Virginia Takes Strides Toward Fairer Elections

Adding to a string of recent victories for voting rights advocates in the state, Democratic Governor Ralph Northam signed the Virginia Voting Rights Act on Wednesday.

Virginia Gov. Ralph Northam speaks at a news conference in Alexandria, Va., on Tuesday. (AP Photo/Andrew Harnik, File)

RICHMOND, Va. (CN) — Virginia on Wednesday became the first state in the South to enact its own voting rights law, which, among other reforms, advances a takedown of discriminatory at-large electoral systems.

The Voting Rights Act of Virginia, signed into law by Democratic Governor Ralph Northam on Wednesday, prohibits “any state or local policy from denying or restricting the right to vote of any Virginian simply because of their race, color, or membership in a language minority group.”

The sweeping law includes a ban on at-large local elections “if they dilute the voting power of racial minorities.” 

It also aims to expand accessibility by requiring local election officials to provide voting materials in foreign languages if requested, and makes it easier for people to sue in cases of voter suppression. 

“At a time when voting rights are under attack across our country, Virginia is expanding access to the ballot box, not restricting it,” Northam said in a statement on Wednesday. “With the Voting Rights Act of Virginia, our Commonwealth is creating a model for how states can provide comprehensive voter protections that strengthen democracy and the integrity of our elections. I am proud to support this historic legislation, and I urge Congress to follow Virginia’s example.”

Comparing the legislation to the John Lewis Voting Rights Advancement Act proposed at the federal level, a statement from the governor’s office said that the state law also aims to restore and build on provisions of the 1965 federal Voting Rights Act.

The John Lewis Act, which is still lingering in Congress after first being passed by the House in 2019, and Virginia’s new voting rights measure both seek to require certain jurisdictions to get preapproval before making changes to elections.

Northam’s office partially faulted the U.S. Supreme Court’s 2013 decision in Shelby County v. Holder, which struck down the federal attempt to require preclearance for a surge of voting restriction efforts in states.

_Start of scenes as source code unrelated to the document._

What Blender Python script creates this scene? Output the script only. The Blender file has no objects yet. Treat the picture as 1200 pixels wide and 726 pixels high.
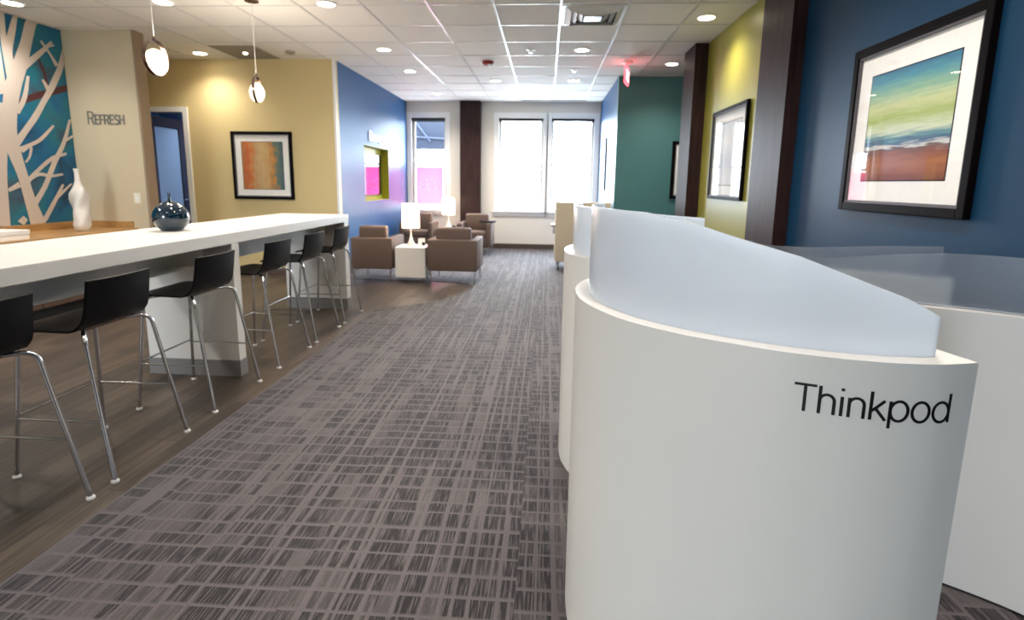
import bpy, bmesh, math, random
from mathutils import Vector, Matrix
random.seed(7)
SC = bpy.context.scene
COL = SC.collection
PI = math.pi
CEIL = 2.944

# ------------------------------------------------------------------ materials
def lin(c):
    return tuple((v / 255 / 12.92) if v / 255 <= 0.04045 else ((v / 255 + 0.055) / 1.055) ** 2.4 for v in c)

def new_mat(name):
    m = bpy.data.materials.new(name)
    m.use_nodes = True
    nt = m.node_tree
    return m, nt, nt.nodes['Principled BSDF']

def setin(b, **kw):
    for k, v in kw.items():
        b.inputs[k.replace('_', ' ')].default_value = v

def pm(name, rgb, rough=0.5, metal=0.0, spec=0.5, var=0.04, bump=0.0, scale=40.0, coat=0.0):
    """plain paint / plastic / metal with a faint procedural variation"""
    m, nt, b = new_mat(name)
    c = lin(rgb)
    setin(b, Roughness=rough, Metallic=metal)
    b.inputs['Specular IOR Level'].default_value = spec
    b.inputs['Coat Weight'].default_value = coat
    tc = nt.nodes.new('ShaderNodeTexCoord')
    nz = nt.nodes.new('ShaderNodeTexNoise')
    nz.inputs['Scale'].default_value = scale
    nz.inputs['Detail'].default_value = 3
    nt.links.new(tc.outputs['Object'], nz.inputs['Vector'])
    rp = nt.nodes.new('ShaderNodeValToRGB')
    rp.color_ramp.elements[0].color = (*[x * (1 - var) for x in c], 1)
    rp.color_ramp.elements[1].color = (*[min(1, x * (1 + var)) for x in c], 1)
    nt.links.new(nz.outputs['Fac'], rp.inputs['Fac'])
    nt.links.new(rp.outputs['Color'], b.inputs['Base Color'])
    if bump:
        bp = nt.nodes.new('ShaderNodeBump')
        bp.inputs['Strength'].default_value = bump
        bp.inputs['Distance'].default_value = 0.002
        nt.links.new(nz.outputs['Fac'], bp.inputs['Height'])
        nt.links.new(bp.outputs['Normal'], b.inputs['Normal'])
    return m

def emit(name, rgb, strength):
    m, nt, b = new_mat(name)
    b.inputs['Base Color'].default_value = (*lin(rgb), 1)
    b.inputs['Emission Color'].default_value = (*lin(rgb), 1)
    b.inputs['Emission Strength'].default_value = strength
    return m

def nodes(nt):
    def N(t, **kw):
        n = nt.nodes.new('ShaderNode' + t)
        for k, v in kw.items():
            setattr(n, k, v)
        return n
    def L(a, b):
        nt.links.new(a, b)
    def math_(op, a, b=None, c=None, clamp=False):
        n = N('Math', operation=op, use_clamp=clamp)
        for i, v in enumerate((a, b, c)):
            if v is None:
                continue
            if isinstance(v, (int, float)):
                n.inputs[i].default_value = v
            else:
                L(v, n.inputs[i])
        return n.outputs[0]
    return N, L, math_

def ramp(nt, stops, interp='LINEAR'):
    r = nt.nodes.new('ShaderNodeValToRGB')
    cr = r.color_ramp
    cr.interpolation = interp
    while len(cr.elements) < len(stops):
        cr.elements.new(0.5)
    for e, (p, c) in zip(cr.elements, stops):
        e.position = p
        e.color = (*lin(c), 1) if len(c) == 3 else c
    return r

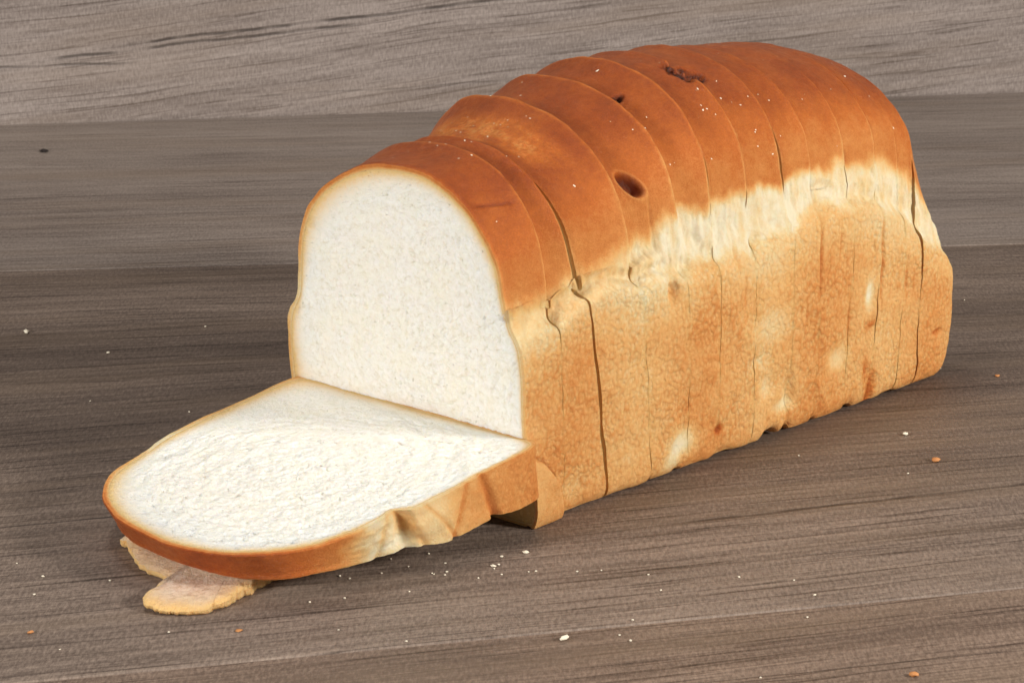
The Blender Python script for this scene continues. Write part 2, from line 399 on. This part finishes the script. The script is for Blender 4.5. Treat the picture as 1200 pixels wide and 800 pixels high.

“The Voting Rights Act of Virginia is a huge victory for our democracy,” state Senator Jennifer McClellan, D-Richmond, said in a statement. “While other states are threatening voting rights, Virginia took a major step today to protect the right to vote. I am proud that our Commonwealth is leading the way, becoming the first state in the South to pass a Voting Rights Act. This law will help to safeguard every Virginian’s access to the ballot for generations to come.” 

In another victory for voting rights advocates in the state on Wednesday, a federal judge ruled that the method Virginia Beach uses to elect City Council members illegally dilutes minority votes.

U.S. District Judge Raymond A. Jackson, siding with attorneys from the Campaign Legal Center (CLC) in a lawsuit against Virginia Beach, barred the city from ever again employing the at-large electoral system it has used since the 1960s. 

The system requires each City Council candidate to reside in the district they plan to represent, but allows all voters across the city to elect candidates for every district. 

“CLC’s victory in this case on behalf of its clients represents a sea change in the ability of voters who have been long marginalized by their election system to finally have a chance at equal representation by making sure their voices are heard,” a spokesperson for the organization said in a statement Wednesday. 

In a 135-page order, Jackson wrote that the method violates section 2 of the federal Voting Rights Act because it denies equal access to minority constituents.

Minority communities in Virginia Beach, including Black, Asian and Hispanic residents, make up about 33% of the city’s total population, according to the most recent U.S. Census data. 

But, compounded with the fact that these minority groups are concentrated in certain political districts, the at-large system has long denied “communities of color the opportunity to elect representatives of their choice,” the CLC says. 

The group represented plaintiffs Latasha Holloway and Georgia Allen, both African American residents of Virginia Beach who are registered to vote in the city.

“Because voting is racially polarized – white voters as a group and communities of color as a group usually prefer different candidates – the at-large method of election regularly functioned to deprive almost one-third of the city’s voting age population from electing candidates of their choice to any of the eleven seats on the city council,”  a CLC spokesperson said.

Earlier in March, Governor Northam approved legislation passed by the General Assembly that throws out the at-large model in Virginia Beach and requires the city to elect local leaders in a different way. That legislation does not go into effect until the beginning of 2022.